What you should do:
Quote the whole listing verbatim.

Data block:
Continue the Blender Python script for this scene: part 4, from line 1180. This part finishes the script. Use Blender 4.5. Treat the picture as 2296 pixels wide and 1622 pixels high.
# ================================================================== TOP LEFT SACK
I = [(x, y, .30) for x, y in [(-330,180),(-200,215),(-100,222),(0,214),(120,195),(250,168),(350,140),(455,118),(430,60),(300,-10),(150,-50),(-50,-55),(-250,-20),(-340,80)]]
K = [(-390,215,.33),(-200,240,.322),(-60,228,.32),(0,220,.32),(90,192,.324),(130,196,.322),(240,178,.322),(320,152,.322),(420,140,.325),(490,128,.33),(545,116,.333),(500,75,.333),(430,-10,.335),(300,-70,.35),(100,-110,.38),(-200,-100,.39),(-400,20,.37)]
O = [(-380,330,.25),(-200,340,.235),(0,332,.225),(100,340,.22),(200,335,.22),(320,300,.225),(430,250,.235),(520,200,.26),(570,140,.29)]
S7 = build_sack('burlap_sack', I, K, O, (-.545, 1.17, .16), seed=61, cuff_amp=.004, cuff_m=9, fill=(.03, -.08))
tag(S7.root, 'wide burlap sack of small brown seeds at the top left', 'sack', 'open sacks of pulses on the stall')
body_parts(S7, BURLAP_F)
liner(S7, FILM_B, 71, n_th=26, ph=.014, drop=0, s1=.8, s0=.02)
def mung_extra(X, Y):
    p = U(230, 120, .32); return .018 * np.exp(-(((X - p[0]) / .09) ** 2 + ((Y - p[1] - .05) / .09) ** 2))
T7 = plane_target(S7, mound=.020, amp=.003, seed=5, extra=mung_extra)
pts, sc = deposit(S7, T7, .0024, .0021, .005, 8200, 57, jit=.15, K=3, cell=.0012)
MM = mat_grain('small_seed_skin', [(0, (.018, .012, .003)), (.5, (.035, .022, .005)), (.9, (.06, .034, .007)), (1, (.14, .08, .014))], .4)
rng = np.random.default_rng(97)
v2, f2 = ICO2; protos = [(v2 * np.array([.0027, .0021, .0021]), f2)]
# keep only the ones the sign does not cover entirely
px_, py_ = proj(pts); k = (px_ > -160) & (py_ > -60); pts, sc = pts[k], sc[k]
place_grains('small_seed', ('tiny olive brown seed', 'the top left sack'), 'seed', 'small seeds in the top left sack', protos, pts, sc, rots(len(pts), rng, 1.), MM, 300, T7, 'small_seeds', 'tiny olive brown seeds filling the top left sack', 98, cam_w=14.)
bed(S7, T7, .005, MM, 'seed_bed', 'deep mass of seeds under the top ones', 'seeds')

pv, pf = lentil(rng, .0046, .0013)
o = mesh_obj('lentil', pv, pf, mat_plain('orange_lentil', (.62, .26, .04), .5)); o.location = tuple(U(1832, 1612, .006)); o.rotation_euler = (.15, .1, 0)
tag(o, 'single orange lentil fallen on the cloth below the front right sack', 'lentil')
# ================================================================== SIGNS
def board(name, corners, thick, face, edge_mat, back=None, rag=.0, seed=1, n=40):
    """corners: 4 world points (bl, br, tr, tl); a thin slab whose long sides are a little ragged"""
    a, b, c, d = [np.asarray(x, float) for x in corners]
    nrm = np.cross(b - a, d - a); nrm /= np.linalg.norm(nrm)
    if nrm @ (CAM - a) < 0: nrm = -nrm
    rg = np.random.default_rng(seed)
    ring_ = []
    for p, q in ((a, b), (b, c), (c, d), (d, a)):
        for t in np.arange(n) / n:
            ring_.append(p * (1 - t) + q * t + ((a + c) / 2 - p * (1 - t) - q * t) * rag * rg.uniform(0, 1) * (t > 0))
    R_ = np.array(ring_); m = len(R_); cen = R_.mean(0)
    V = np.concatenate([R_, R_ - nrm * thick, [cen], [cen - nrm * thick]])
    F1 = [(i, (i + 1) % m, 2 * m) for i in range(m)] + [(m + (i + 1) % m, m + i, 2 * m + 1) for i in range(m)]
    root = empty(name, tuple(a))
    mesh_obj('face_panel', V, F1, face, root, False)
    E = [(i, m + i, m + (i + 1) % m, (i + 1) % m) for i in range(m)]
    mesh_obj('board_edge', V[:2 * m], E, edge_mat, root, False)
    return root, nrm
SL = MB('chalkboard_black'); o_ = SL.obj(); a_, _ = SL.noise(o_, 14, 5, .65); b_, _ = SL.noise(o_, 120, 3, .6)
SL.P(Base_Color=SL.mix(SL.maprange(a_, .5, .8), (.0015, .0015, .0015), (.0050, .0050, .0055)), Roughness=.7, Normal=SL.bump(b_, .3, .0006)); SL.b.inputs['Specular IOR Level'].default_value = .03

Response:
Continue the Blender Python script for this scene: part 4, from line 1180. This part finishes the script. Use Blender 4.5. Treat the picture as 2296 pixels wide and 1622 pixels high.
# ================================================================== TOP LEFT SACK
I = [(x, y, .30) for x, y in [(-330,180),(-200,215),(-100,222),(0,214),(120,195),(250,168),(350,140),(455,118),(430,60),(300,-10),(150,-50),(-50,-55),(-250,-20),(-340,80)]]
K = [(-390,215,.33),(-200,240,.322),(-60,228,.32),(0,220,.32),(90,192,.324),(130,196,.322),(240,178,.322),(320,152,.322),(420,140,.325),(490,128,.33),(545,116,.333),(500,75,.333),(430,-10,.335),(300,-70,.35),(100,-110,.38),(-200,-100,.39),(-400,20,.37)]
O = [(-380,330,.25),(-200,340,.235),(0,332,.225),(100,340,.22),(200,335,.22),(320,300,.225),(430,250,.235),(520,200,.26),(570,140,.29)]
S7 = build_sack('burlap_sack', I, K, O, (-.545, 1.17, .16), seed=61, cuff_amp=.004, cuff_m=9, fill=(.03, -.08))
tag(S7.root, 'wide burlap sack of small brown seeds at the top left', 'sack', 'open sacks of pulses on the stall')
body_parts(S7, BURLAP_F)
liner(S7, FILM_B, 71, n_th=26, ph=.014, drop=0, s1=.8, s0=.02)
def mung_extra(X, Y):
    p = U(230, 120, .32); return .018 * np.exp(-(((X - p[0]) / .09) ** 2 + ((Y - p[1] - .05) / .09) ** 2))
T7 = plane_target(S7, mound=.020, amp=.003, seed=5, extra=mung_extra)
pts, sc = deposit(S7, T7, .0024, .0021, .005, 8200, 57, jit=.15, K=3, cell=.0012)
MM = mat_grain('small_seed_skin', [(0, (.018, .012, .003)), (.5, (.035, .022, .005)), (.9, (.06, .034, .007)), (1, (.14, .08, .014))], .4)
rng = np.random.default_rng(97)
v2, f2 = ICO2; protos = [(v2 * np.array([.0027, .0021, .0021]), f2)]
# keep only the ones the sign does not cover entirely
px_, py_ = proj(pts); k = (px_ > -160) & (py_ > -60); pts, sc = pts[k], sc[k]
place_grains('small_seed', ('tiny olive brown seed', 'the top left sack'), 'seed', 'small seeds in the top left sack', protos, pts, sc, rots(len(pts), rng, 1.), MM, 300, T7, 'small_seeds', 'tiny olive brown seeds filling the top left sack', 98, cam_w=14.)
bed(S7, T7, .005, MM, 'seed_bed', 'deep mass of seeds under the top ones', 'seeds')

pv, pf = lentil(rng, .0046, .0013)
o = mesh_obj('lentil', pv, pf, mat_plain('orange_lentil', (.62, .26, .04), .5)); o.location = tuple(U(1832, 1612, .006)); o.rotation_euler = (.15, .1, 0)
tag(o, 'single orange lentil fallen on the cloth below the front right sack', 'lentil')
# ================================================================== SIGNS
def board(name, corners, thick, face, edge_mat, back=None, rag=.0, seed=1, n=40):
    """corners: 4 world points (bl, br, tr, tl); a thin slab whose long sides are a little ragged"""
    a, b, c, d = [np.asarray(x, float) for x in corners]
    nrm = np.cross(b - a, d - a); nrm /= np.linalg.norm(nrm)
    if nrm @ (CAM - a) < 0: nrm = -nrm
    rg = np.random.default_rng(seed)
    ring_ = []
    for p, q in ((a, b), (b, c), (c, d), (d, a)):
        for t in np.arange(n) / n:
            ring_.append(p * (1 - t) + q * t + ((a + c) / 2 - p * (1 - t) - q * t) * rag * rg.uniform(0, 1) * (t > 0))
    R_ = np.array(ring_); m = len(R_); cen = R_.mean(0)
    V = np.concatenate([R_, R_ - nrm * thick, [cen], [cen - nrm * thick]])
    F1 = [(i, (i + 1) % m, 2 * m) for i in range(m)] + [(m + (i + 1) % m, m + i, 2 * m + 1) for i in range(m)]
    root = empty(name, tuple(a))
    mesh_obj('face_panel', V, F1, face, root, False)
    E = [(i, m + i, m + (i + 1) % m, (i + 1) % m) for i in range(m)]
    mesh_obj('board_edge', V[:2 * m], E, edge_mat, root, False)
    return root, nrm
SL = MB('chalkboard_black'); o_ = SL.obj(); a_, _ = SL.noise(o_, 14, 5, .65); b_, _ = SL.noise(o_, 120, 3, .6)
SL.P(Base_Color=SL.mix(SL.maprange(a_, .5, .8), (.0015, .0015, .0015), (.0050, .0050, .0055)), Roughness=.7, Normal=SL.bump(b_, .3, .0006)); SL.b.inputs['Specular IOR Level'].default_value = .03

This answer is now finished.